It's standard in political journalism that you only look at the side of the question that suits you, and this is a very surface-level look at the issue of Islam in America (and, by implication, the West in general). It focuses on individual Muslims who have attracted unpleasant attention from white Americans. That is bad, of course, but there is no consideration of how far the ideological traits in Islam justify anxiety, ill-directed though it may be.
For example presenter/director Deeyah Khan seems to feels she has trumped the, er, Trumpists when she reveals that a local police chief accused of wanting to introduce Sharia law is actually Christian. Okay, it shows you shouldn't jump to conclusions about people's background, but how would a Muslim police chief feel about introducing Sharia law? That, and that alone, is really the point - not whether he is a nice guy, not whether somebody has been mean to him, and not whether Trump is looking for scapegoats to distract people from the real evils (the standard Left-wing conspiracy theory, and a strategy I don't actually think Trump is self-controlled enough to pursue consciously).

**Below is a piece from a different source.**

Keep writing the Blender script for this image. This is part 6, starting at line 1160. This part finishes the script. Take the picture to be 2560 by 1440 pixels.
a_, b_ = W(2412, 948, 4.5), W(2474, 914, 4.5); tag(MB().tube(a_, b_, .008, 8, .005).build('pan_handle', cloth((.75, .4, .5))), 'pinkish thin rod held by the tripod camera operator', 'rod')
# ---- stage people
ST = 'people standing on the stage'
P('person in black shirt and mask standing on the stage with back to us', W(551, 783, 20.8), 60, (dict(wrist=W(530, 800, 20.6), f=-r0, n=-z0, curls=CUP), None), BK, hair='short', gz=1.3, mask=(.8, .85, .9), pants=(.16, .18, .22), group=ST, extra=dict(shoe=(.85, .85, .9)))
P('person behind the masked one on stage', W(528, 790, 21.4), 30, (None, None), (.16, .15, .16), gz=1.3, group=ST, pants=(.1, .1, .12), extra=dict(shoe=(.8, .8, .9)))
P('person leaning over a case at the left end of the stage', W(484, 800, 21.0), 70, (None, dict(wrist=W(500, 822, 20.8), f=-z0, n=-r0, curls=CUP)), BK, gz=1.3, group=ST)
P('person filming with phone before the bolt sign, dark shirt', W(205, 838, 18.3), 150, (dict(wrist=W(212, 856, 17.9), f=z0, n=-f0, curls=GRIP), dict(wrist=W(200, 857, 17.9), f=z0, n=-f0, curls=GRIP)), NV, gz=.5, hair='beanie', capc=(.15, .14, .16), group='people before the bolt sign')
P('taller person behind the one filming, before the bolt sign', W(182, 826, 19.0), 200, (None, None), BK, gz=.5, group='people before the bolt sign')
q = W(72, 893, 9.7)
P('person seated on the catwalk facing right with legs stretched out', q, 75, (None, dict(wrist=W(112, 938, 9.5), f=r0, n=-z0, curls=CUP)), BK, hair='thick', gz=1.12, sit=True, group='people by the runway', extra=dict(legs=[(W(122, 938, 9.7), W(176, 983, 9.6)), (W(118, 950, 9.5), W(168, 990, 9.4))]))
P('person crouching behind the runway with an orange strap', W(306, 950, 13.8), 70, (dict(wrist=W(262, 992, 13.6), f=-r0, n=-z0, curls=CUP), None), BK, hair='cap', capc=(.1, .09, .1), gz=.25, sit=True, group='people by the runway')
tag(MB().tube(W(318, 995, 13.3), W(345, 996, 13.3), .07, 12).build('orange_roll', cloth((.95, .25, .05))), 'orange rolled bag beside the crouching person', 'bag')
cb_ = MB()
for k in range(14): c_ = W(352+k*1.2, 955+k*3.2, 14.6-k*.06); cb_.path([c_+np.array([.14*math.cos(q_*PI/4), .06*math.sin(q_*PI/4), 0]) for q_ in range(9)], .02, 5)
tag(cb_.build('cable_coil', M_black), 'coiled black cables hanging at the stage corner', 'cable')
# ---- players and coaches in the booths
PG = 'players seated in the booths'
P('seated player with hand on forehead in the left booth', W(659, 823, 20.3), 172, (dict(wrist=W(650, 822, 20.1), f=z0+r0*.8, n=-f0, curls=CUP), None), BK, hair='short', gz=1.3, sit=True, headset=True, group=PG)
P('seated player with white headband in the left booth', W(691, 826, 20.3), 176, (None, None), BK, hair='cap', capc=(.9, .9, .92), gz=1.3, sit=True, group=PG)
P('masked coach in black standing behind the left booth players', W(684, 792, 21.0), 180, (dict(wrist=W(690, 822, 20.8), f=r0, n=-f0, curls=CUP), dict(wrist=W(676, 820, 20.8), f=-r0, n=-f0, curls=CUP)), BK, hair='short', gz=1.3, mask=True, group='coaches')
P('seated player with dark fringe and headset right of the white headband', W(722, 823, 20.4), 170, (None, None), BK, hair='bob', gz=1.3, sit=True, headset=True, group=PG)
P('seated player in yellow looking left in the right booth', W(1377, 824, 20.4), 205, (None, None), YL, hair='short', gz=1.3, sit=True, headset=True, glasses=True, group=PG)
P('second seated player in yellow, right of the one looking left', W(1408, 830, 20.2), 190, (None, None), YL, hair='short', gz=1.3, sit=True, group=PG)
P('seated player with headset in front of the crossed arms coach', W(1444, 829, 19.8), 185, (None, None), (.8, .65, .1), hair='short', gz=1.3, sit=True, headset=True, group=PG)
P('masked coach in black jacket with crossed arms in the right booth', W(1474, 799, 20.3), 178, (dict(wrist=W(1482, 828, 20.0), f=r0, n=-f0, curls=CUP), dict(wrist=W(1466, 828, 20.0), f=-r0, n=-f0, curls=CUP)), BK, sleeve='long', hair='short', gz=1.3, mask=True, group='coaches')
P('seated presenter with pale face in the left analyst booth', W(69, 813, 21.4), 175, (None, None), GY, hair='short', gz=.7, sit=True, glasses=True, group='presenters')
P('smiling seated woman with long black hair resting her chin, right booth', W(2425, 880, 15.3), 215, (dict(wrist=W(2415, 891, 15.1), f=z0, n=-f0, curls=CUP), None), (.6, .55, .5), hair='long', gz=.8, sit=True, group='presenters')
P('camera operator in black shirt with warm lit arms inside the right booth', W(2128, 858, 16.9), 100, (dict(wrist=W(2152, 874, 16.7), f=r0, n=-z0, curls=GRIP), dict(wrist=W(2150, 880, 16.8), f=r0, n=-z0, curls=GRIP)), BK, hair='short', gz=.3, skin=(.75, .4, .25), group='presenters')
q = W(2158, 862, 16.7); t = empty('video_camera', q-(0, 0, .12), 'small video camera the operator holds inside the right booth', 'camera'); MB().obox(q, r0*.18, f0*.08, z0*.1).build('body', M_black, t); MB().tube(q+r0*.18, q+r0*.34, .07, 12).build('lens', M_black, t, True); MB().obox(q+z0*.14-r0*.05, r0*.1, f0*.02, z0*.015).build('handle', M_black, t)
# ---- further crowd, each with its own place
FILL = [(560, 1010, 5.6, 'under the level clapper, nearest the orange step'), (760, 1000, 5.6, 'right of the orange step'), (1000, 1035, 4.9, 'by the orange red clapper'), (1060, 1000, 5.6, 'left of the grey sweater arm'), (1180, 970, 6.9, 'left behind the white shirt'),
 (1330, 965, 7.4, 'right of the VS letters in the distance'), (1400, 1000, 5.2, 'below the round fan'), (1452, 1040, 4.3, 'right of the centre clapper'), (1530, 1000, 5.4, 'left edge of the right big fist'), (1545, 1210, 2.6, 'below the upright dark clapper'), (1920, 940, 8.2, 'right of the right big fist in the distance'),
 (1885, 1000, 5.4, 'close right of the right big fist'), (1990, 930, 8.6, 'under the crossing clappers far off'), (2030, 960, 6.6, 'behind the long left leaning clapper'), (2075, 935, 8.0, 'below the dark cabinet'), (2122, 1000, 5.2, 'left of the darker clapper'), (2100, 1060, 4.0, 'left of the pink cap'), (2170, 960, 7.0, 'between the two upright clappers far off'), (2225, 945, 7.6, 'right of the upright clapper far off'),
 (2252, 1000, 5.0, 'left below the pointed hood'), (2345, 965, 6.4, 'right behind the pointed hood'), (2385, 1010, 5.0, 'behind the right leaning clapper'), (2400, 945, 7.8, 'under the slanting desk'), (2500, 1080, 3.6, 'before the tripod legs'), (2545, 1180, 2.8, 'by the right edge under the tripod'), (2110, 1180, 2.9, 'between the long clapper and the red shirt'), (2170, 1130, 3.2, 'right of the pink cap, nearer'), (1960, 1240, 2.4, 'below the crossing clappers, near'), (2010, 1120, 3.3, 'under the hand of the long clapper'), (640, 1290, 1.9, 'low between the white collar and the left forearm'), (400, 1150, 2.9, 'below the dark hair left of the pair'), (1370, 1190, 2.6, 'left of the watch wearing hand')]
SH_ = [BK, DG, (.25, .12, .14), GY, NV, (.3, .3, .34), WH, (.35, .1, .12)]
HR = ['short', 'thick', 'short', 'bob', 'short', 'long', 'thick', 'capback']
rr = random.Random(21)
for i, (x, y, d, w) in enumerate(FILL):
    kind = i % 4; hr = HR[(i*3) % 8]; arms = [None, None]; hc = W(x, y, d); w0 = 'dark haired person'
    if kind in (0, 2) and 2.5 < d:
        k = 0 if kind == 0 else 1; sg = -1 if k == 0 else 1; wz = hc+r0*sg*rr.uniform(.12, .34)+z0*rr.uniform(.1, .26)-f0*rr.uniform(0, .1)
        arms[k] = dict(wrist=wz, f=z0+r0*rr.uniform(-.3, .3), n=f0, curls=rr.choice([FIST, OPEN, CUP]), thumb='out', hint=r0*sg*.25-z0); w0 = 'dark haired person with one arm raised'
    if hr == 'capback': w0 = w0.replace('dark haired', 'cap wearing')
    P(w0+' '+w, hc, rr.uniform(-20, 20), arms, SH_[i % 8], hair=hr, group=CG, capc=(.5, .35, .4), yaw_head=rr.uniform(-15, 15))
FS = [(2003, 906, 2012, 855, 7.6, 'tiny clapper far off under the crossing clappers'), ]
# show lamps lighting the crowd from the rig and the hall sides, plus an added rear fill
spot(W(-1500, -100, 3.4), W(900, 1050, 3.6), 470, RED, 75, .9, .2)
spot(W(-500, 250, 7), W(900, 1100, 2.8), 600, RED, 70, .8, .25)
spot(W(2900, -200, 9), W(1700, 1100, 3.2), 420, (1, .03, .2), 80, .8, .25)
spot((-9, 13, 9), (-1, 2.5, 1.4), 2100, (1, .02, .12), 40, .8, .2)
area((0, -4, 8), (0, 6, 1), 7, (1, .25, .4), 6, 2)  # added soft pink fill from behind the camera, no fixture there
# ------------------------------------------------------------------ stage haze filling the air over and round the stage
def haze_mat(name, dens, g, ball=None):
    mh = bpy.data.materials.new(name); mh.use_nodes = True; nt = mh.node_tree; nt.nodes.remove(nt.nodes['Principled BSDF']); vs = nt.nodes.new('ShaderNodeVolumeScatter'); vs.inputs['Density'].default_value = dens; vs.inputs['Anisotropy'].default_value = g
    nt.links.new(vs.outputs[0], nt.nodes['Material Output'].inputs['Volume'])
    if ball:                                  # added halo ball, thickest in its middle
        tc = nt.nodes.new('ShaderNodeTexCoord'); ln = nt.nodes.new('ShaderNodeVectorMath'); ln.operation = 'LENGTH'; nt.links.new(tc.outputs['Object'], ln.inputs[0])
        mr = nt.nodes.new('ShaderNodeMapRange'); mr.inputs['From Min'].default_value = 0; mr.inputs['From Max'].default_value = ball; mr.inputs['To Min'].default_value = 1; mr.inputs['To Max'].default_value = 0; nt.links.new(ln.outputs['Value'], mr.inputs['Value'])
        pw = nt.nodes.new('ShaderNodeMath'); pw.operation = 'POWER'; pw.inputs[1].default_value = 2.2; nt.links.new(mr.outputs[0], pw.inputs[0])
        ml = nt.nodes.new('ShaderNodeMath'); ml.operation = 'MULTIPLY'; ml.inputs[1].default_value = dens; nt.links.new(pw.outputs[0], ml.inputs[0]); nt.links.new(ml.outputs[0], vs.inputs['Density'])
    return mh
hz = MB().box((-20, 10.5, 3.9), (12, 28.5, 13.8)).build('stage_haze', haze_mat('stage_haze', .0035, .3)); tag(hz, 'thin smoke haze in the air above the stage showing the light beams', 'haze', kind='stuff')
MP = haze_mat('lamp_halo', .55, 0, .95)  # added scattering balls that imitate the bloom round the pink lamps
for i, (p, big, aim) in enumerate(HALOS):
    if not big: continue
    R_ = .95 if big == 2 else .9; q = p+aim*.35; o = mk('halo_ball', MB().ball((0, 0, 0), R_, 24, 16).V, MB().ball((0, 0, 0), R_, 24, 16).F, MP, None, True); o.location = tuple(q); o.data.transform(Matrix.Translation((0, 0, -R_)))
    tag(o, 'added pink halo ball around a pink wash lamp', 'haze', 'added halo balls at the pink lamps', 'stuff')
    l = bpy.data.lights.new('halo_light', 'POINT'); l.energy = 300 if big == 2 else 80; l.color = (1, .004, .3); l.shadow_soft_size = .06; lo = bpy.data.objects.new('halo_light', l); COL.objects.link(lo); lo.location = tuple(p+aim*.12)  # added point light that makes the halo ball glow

I sympathise with the people in this programme. They're in much the same position as British and Irish Catholics in the early modern period, suffering (and they suffered far more than modern-day Muslims) because of the Inquisition and Papal claims of supremacy, when all they really wanted was to live and practice their faith in peace. In both cases ordinary people are the unfortunate collateral damage of an ideological struggle, the crux of which is that ultimately you can't tolerate what won't tolerate you. Perhaps, in both cases, the worries are ill-founded, but if we're going to look at this issue then that's what we need to look at. Otherwise there will be, as here, a dangerous failure to recognise that there's more to it than simple-minded racism or xenophobia.